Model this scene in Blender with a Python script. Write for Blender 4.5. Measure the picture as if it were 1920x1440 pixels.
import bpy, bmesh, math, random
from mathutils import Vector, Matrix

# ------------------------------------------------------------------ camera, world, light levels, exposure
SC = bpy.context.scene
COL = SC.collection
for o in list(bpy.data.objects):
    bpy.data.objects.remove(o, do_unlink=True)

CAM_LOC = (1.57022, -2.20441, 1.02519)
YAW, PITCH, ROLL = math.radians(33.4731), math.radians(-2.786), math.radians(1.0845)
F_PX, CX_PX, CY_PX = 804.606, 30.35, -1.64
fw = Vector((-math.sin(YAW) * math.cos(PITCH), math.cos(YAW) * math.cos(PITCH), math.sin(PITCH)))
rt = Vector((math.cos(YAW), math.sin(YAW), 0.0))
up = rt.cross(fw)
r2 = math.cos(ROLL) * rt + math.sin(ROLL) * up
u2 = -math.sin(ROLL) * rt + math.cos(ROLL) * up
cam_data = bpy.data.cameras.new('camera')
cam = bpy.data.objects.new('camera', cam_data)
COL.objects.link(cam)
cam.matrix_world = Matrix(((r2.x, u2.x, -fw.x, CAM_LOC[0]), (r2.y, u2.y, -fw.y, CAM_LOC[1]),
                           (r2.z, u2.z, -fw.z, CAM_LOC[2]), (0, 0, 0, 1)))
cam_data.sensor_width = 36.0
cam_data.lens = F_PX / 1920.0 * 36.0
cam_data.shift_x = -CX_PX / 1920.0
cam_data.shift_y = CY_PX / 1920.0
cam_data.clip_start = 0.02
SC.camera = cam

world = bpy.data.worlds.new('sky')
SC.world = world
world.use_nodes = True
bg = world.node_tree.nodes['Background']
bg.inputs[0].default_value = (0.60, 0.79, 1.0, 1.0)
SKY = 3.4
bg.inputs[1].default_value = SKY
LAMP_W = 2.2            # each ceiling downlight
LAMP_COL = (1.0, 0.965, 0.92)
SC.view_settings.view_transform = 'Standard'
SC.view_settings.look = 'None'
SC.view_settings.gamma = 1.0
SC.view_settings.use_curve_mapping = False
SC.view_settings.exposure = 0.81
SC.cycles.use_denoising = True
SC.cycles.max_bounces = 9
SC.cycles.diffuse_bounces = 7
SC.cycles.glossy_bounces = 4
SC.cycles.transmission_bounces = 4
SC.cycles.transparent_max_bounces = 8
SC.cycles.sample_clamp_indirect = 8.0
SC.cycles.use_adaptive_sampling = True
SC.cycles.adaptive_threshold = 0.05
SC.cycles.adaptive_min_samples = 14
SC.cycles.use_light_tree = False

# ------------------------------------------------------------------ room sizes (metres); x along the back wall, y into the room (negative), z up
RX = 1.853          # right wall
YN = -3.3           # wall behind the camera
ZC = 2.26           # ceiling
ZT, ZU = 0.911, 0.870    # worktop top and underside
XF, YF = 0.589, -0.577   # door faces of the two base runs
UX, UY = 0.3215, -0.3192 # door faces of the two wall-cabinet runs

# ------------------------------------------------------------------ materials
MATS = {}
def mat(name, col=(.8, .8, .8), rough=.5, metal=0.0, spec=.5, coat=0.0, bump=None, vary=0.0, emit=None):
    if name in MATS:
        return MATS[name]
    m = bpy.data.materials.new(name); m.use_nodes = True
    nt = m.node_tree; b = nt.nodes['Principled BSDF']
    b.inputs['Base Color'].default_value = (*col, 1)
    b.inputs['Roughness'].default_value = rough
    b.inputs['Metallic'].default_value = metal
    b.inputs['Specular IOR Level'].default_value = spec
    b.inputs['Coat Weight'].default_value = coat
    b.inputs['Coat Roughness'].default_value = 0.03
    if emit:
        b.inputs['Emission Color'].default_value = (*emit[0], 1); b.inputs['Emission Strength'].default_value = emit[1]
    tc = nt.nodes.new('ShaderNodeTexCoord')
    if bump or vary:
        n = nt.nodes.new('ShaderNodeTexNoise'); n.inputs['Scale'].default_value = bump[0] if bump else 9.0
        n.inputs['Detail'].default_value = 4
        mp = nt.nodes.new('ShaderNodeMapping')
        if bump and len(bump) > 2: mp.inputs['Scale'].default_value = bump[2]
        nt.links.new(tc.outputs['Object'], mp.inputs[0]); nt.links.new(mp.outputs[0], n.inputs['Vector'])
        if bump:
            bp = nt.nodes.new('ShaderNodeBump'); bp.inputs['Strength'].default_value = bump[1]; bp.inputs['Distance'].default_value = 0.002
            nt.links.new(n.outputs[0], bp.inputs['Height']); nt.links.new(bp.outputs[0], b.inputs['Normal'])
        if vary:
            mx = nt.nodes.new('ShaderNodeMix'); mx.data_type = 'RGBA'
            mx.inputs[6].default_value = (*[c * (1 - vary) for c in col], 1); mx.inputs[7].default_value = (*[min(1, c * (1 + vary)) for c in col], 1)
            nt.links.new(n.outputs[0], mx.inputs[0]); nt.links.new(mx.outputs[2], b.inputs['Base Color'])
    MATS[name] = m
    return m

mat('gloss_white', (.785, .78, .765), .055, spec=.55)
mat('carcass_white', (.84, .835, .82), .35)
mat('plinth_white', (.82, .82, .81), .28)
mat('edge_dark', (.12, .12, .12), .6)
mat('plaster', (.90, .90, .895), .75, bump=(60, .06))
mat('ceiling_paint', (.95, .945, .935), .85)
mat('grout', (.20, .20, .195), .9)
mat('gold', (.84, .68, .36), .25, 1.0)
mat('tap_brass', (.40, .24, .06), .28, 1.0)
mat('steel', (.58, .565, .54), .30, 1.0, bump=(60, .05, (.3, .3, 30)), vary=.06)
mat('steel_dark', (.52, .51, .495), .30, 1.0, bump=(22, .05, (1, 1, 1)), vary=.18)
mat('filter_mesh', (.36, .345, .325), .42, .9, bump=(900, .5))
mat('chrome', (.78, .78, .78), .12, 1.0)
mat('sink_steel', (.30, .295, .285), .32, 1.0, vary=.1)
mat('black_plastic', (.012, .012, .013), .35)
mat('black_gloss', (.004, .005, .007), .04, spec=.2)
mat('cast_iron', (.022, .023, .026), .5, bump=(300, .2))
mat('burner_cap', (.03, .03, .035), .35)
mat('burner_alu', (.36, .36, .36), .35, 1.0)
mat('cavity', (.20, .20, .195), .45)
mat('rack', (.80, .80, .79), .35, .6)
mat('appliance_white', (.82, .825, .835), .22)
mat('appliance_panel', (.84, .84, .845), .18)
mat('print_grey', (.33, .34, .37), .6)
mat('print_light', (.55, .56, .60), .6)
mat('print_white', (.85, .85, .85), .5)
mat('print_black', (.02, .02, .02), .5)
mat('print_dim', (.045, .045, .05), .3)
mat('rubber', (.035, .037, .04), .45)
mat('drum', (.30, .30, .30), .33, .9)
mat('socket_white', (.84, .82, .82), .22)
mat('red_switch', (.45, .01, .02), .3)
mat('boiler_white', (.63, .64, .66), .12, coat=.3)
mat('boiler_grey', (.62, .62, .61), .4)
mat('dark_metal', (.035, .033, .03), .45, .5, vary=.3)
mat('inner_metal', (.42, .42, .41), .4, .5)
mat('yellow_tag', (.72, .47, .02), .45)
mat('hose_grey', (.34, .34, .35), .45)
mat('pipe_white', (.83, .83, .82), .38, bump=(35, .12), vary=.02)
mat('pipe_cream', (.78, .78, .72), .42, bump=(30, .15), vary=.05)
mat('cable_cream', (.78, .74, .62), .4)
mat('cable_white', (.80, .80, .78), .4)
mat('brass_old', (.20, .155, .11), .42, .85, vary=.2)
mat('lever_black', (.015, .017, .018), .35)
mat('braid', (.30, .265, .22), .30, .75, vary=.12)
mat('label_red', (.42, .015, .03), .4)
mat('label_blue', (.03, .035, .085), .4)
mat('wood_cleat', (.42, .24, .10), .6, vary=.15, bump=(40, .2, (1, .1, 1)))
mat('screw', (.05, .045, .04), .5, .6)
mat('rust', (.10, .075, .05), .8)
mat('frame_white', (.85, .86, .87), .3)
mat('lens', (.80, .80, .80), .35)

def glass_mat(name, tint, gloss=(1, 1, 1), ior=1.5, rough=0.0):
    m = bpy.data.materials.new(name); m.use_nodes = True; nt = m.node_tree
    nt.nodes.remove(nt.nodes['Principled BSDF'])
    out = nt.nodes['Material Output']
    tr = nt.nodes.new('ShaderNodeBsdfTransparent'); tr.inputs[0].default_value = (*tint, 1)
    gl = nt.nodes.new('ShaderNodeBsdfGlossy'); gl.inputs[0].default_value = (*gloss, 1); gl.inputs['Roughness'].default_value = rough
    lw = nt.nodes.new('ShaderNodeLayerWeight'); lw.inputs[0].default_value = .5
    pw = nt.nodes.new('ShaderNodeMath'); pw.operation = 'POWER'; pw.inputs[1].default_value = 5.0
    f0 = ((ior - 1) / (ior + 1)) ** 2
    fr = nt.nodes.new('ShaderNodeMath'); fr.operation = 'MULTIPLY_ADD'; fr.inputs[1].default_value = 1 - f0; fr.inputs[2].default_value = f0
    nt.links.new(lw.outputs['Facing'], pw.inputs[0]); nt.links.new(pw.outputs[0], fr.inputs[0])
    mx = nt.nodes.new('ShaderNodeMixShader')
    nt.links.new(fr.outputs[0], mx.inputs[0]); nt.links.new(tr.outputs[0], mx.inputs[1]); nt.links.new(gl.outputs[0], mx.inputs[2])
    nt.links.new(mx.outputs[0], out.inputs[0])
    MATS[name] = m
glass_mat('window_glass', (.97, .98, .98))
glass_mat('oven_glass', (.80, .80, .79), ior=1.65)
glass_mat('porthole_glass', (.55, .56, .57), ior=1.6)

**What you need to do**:
From the very first line of the data through the line with "from mathutils import Vector, Matrix" in it, please reproduce each line exactly and output nothing more.

**Response**:
Model this scene in Blender with a Python script. Write for Blender 4.5. Measure the picture as if it were 1920x1440 pixels.
import bpy, bmesh, math, random
from mathutils import Vector, Matrix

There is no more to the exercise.